Duke University's response:
"The comments were noxious, offensive, and have no place in civil discourse," said Duke Vice President for Public Affairs and Government Affairs Michael Schoenfeld. "Duke University has a deeply-held commitment to inclusiveness grounded in respect for all, and we encourage our community to speak out when they feel that those ideals are challenged or undermined, as they were in this case."
In order to feel like you have the full context of Professor Hough's racism I've included the comment in its entirety below the fold. I've also added Hough's larger response saying that no one is saying he isn't telling the truth ... which is amazingly tone deaf and racist in and of itself.
Jerry Hough Durham, NC 10 days ago
This editorial is what is wrong. The Democrats are an alliance of Westchester and Harlem, of Montgomery County and intercity Baltimore. Westchester and Montgomery get a Citigroup asset stimulus policy that triples the market. The blacks get a decline in wages after inflation.
But the blacks get symbolic recognition in an utterly incompetent mayor who handled this so badly from beginning to end that her resignation would be demanded if she were white.The blacks get awful editorials like this that tell them to feel sorry for themselves.
In 1965 the Asians were discriminated against as least as badly as blacks. That was reflected in the word "colored." The racism against what even Eleanor Roosevelt called the yellow races was at least as bad.
So where are the editorials that say racism doomed the Asian-Americans. They didn't feel sorry for themselves, but worked doubly hard.
I am a professor at Duke University. Every Asian student has a very simple old American first name that symbolizes their desire for integration. Virtually every black has a strange new name that symbolizes their lack of desire for integration. The amount of Asian-white dating is enormous and so surely will be the intermarriage. Black-white dating is almost non-existemt because of the ostracism by blacks of anyone who dates a white.
It was appropriate that a Chinese design won the competition for the Martin Luther King state. King helped them overcome. The blacks followed Malcolm X.
Here is Hough's larger response,
care of ABC 11:
"Martin Luther King was my hero and I was a big proponent of all the measures taken at the time, including Affirmative Action. But the degree of integration is not what I expected, and it is time to ask why and to change our approach. I am, of course, strongly against the toleration of racial discrimination. I do not know what racial intolerance means in modern code words and hesitate to comment on that specific comment.
"The issue is whether my comments were largely accurate. In writing me, no one has said I was wrong, just racist. The question is whether I was right or what the nuanced story is since anything in a paragraph is too simple.

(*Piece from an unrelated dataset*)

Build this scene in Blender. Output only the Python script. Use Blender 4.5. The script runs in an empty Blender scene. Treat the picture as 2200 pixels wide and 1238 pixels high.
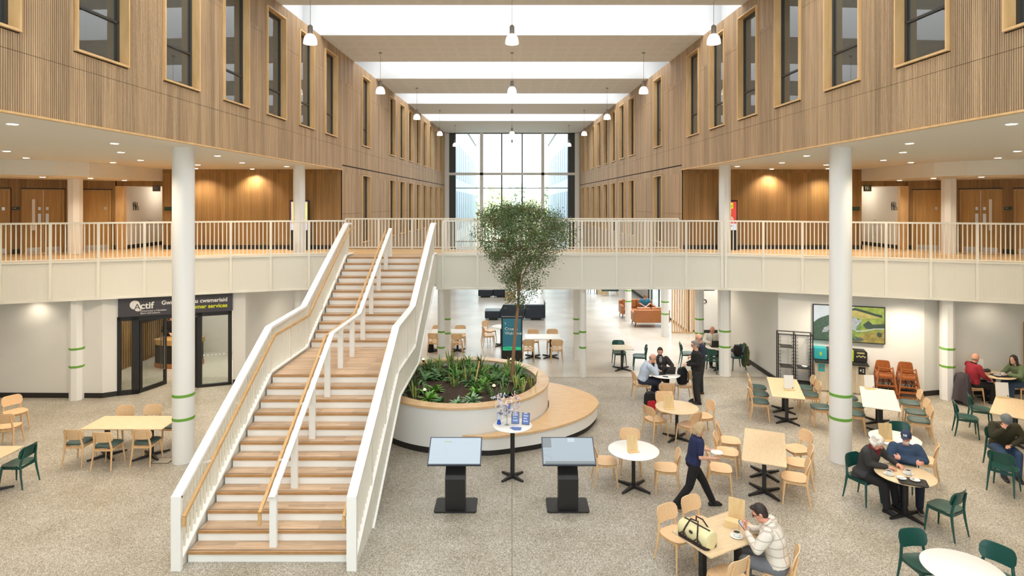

"I am strongly against the obsession with "sensitivity." The more we have emphasized sensitivity in recent years, the worse race relations have become. I think that is not an accident. I know that the 60 years since the Montgomery bus boycott is a long time, and things must be changed. The Japanese and other Asians did not obsess with the concentration camps and the fact they were linked with blacks as "colored." They pushed ahead and achieved. Coach K did not obsess with all the Polish jokes about Polish stupidity. He pushed ahead and achieved. And by his achievement and visibility, he has played a huge role in destroying stereotypes about Poles. Many blacks have done that too, but no one says they have done as well on the average as the Asians. In my opinion, the time has come to stop talking incessantly about race relations in general terms as the President and activists have advocated, but talk about how the Asians and Poles got ahead--and to copy their approach. I don't see why that is insensitive or racist."